Write out the listing in full, matching it word for word.

--------------------------------

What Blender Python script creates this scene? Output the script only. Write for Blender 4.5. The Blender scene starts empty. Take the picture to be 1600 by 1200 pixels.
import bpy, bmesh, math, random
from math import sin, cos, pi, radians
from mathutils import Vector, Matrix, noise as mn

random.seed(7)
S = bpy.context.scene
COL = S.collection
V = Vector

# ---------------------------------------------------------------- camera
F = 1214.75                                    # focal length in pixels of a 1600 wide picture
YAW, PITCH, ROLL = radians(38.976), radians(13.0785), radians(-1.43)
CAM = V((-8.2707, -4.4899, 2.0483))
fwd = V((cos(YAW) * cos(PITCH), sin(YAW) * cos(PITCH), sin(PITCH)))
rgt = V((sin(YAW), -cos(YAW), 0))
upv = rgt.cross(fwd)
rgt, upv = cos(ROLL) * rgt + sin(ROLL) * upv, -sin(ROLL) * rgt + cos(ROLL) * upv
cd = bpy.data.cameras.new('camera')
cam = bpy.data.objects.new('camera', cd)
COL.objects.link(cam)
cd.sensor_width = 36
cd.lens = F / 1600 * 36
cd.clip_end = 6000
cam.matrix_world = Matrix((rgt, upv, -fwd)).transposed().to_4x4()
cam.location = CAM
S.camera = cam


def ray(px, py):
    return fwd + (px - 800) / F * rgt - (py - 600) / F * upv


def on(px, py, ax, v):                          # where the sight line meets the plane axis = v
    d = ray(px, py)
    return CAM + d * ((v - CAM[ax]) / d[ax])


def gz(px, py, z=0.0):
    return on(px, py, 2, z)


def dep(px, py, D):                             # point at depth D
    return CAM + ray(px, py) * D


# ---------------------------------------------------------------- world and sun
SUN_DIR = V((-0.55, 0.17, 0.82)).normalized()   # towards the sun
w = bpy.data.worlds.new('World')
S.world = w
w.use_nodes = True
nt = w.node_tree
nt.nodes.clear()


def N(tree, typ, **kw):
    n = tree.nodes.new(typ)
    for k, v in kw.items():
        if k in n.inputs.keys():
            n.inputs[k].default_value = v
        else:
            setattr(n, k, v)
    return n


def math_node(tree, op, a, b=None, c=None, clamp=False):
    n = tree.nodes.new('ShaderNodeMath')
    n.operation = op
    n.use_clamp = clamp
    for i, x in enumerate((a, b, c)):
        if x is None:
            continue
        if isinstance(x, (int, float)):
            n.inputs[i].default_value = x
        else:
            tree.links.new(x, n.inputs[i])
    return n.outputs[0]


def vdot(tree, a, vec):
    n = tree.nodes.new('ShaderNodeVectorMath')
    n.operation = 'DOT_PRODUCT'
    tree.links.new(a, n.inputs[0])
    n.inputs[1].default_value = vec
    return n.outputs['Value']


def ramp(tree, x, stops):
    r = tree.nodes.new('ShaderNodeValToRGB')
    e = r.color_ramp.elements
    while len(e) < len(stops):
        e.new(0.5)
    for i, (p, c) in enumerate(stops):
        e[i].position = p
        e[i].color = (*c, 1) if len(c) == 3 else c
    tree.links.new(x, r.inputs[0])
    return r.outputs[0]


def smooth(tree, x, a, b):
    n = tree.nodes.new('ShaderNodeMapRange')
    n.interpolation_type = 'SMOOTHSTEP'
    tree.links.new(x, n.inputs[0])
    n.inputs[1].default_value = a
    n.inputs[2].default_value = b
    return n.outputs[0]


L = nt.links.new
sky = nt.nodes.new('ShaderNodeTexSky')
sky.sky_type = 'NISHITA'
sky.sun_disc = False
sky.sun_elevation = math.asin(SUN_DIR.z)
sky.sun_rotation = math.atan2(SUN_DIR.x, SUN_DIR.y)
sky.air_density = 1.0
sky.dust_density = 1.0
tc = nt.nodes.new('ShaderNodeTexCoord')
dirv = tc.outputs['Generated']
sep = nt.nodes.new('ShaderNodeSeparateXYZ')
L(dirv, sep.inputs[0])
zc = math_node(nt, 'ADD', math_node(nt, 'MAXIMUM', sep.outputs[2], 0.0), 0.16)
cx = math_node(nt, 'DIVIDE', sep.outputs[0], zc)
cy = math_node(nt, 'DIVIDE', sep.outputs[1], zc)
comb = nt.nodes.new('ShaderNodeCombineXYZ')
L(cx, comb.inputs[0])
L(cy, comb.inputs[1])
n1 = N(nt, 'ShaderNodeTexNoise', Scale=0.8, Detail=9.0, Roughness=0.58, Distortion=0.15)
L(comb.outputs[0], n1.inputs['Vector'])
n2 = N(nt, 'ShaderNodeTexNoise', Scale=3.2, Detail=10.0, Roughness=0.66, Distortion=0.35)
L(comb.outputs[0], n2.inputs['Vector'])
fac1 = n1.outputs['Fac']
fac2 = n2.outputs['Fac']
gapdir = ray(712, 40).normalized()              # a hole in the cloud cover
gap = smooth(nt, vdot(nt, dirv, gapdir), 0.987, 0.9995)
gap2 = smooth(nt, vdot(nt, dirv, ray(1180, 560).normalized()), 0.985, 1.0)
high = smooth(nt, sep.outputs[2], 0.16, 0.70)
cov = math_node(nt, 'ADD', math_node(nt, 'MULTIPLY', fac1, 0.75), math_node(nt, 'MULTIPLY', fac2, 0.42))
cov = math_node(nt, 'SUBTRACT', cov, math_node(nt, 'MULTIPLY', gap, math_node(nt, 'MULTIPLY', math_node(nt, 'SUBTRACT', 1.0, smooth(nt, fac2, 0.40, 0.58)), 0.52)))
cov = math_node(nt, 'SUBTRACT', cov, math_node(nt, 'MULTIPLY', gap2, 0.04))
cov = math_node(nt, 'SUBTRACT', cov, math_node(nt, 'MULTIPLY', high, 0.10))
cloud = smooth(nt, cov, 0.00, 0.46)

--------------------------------

:: Solution ::
What Blender Python script creates this scene? Output the script only. Write for Blender 4.5. The Blender scene starts empty. Take the picture to be 1600 by 1200 pixels.
import bpy, bmesh, math, random
from math import sin, cos, pi, radians
from mathutils import Vector, Matrix, noise as mn

random.seed(7)
S = bpy.context.scene
COL = S.collection
V = Vector

# ---------------------------------------------------------------- camera
F = 1214.75                                    # focal length in pixels of a 1600 wide picture
YAW, PITCH, ROLL = radians(38.976), radians(13.0785), radians(-1.43)
CAM = V((-8.2707, -4.4899, 2.0483))
fwd = V((cos(YAW) * cos(PITCH), sin(YAW) * cos(PITCH), sin(PITCH)))
rgt = V((sin(YAW), -cos(YAW), 0))
upv = rgt.cross(fwd)
rgt, upv = cos(ROLL) * rgt + sin(ROLL) * upv, -sin(ROLL) * rgt + cos(ROLL) * upv
cd = bpy.data.cameras.new('camera')
cam = bpy.data.objects.new('camera', cd)
COL.objects.link(cam)
cd.sensor_width = 36
cd.lens = F / 1600 * 36
cd.clip_end = 6000
cam.matrix_world = Matrix((rgt, upv, -fwd)).transposed().to_4x4()
cam.location = CAM
S.camera = cam


def ray(px, py):
    return fwd + (px - 800) / F * rgt - (py - 600) / F * upv


def on(px, py, ax, v):                          # where the sight line meets the plane axis = v
    d = ray(px, py)
    return CAM + d * ((v - CAM[ax]) / d[ax])


def gz(px, py, z=0.0):
    return on(px, py, 2, z)


def dep(px, py, D):                             # point at depth D
    return CAM + ray(px, py) * D


# ---------------------------------------------------------------- world and sun
SUN_DIR = V((-0.55, 0.17, 0.82)).normalized()   # towards the sun
w = bpy.data.worlds.new('World')
S.world = w
w.use_nodes = True
nt = w.node_tree
nt.nodes.clear()


def N(tree, typ, **kw):
    n = tree.nodes.new(typ)
    for k, v in kw.items():
        if k in n.inputs.keys():
            n.inputs[k].default_value = v
        else:
            setattr(n, k, v)
    return n


def math_node(tree, op, a, b=None, c=None, clamp=False):
    n = tree.nodes.new('ShaderNodeMath')
    n.operation = op
    n.use_clamp = clamp
    for i, x in enumerate((a, b, c)):
        if x is None:
            continue
        if isinstance(x, (int, float)):
            n.inputs[i].default_value = x
        else:
            tree.links.new(x, n.inputs[i])
    return n.outputs[0]


def vdot(tree, a, vec):
    n = tree.nodes.new('ShaderNodeVectorMath')
    n.operation = 'DOT_PRODUCT'
    tree.links.new(a, n.inputs[0])
    n.inputs[1].default_value = vec
    return n.outputs['Value']


def ramp(tree, x, stops):
    r = tree.nodes.new('ShaderNodeValToRGB')
    e = r.color_ramp.elements
    while len(e) < len(stops):
        e.new(0.5)
    for i, (p, c) in enumerate(stops):
        e[i].position = p
        e[i].color = (*c, 1) if len(c) == 3 else c
    tree.links.new(x, r.inputs[0])
    return r.outputs[0]


def smooth(tree, x, a, b):
    n = tree.nodes.new('ShaderNodeMapRange')
    n.interpolation_type = 'SMOOTHSTEP'
    tree.links.new(x, n.inputs[0])
    n.inputs[1].default_value = a
    n.inputs[2].default_value = b
    return n.outputs[0]


L = nt.links.new
sky = nt.nodes.new('ShaderNodeTexSky')
sky.sky_type = 'NISHITA'
sky.sun_disc = False
sky.sun_elevation = math.asin(SUN_DIR.z)
sky.sun_rotation = math.atan2(SUN_DIR.x, SUN_DIR.y)
sky.air_density = 1.0
sky.dust_density = 1.0
tc = nt.nodes.new('ShaderNodeTexCoord')
dirv = tc.outputs['Generated']
sep = nt.nodes.new('ShaderNodeSeparateXYZ')
L(dirv, sep.inputs[0])
zc = math_node(nt, 'ADD', math_node(nt, 'MAXIMUM', sep.outputs[2], 0.0), 0.16)
cx = math_node(nt, 'DIVIDE', sep.outputs[0], zc)
cy = math_node(nt, 'DIVIDE', sep.outputs[1], zc)
comb = nt.nodes.new('ShaderNodeCombineXYZ')
L(cx, comb.inputs[0])
L(cy, comb.inputs[1])
n1 = N(nt, 'ShaderNodeTexNoise', Scale=0.8, Detail=9.0, Roughness=0.58, Distortion=0.15)
L(comb.outputs[0], n1.inputs['Vector'])
n2 = N(nt, 'ShaderNodeTexNoise', Scale=3.2, Detail=10.0, Roughness=0.66, Distortion=0.35)
L(comb.outputs[0], n2.inputs['Vector'])
fac1 = n1.outputs['Fac']
fac2 = n2.outputs['Fac']
gapdir = ray(712, 40).normalized()              # a hole in the cloud cover
gap = smooth(nt, vdot(nt, dirv, gapdir), 0.987, 0.9995)
gap2 = smooth(nt, vdot(nt, dirv, ray(1180, 560).normalized()), 0.985, 1.0)
high = smooth(nt, sep.outputs[2], 0.16, 0.70)
cov = math_node(nt, 'ADD', math_node(nt, 'MULTIPLY', fac1, 0.75), math_node(nt, 'MULTIPLY', fac2, 0.42))
cov = math_node(nt, 'SUBTRACT', cov, math_node(nt, 'MULTIPLY', gap, math_node(nt, 'MULTIPLY', math_node(nt, 'SUBTRACT', 1.0, smooth(nt, fac2, 0.40, 0.58)), 0.52)))
cov = math_node(nt, 'SUBTRACT', cov, math_node(nt, 'MULTIPLY', gap2, 0.04))
cov = math_node(nt, 'SUBTRACT', cov, math_node(nt, 'MULTIPLY', high, 0.10))
cloud = smooth(nt, cov, 0.00, 0.46)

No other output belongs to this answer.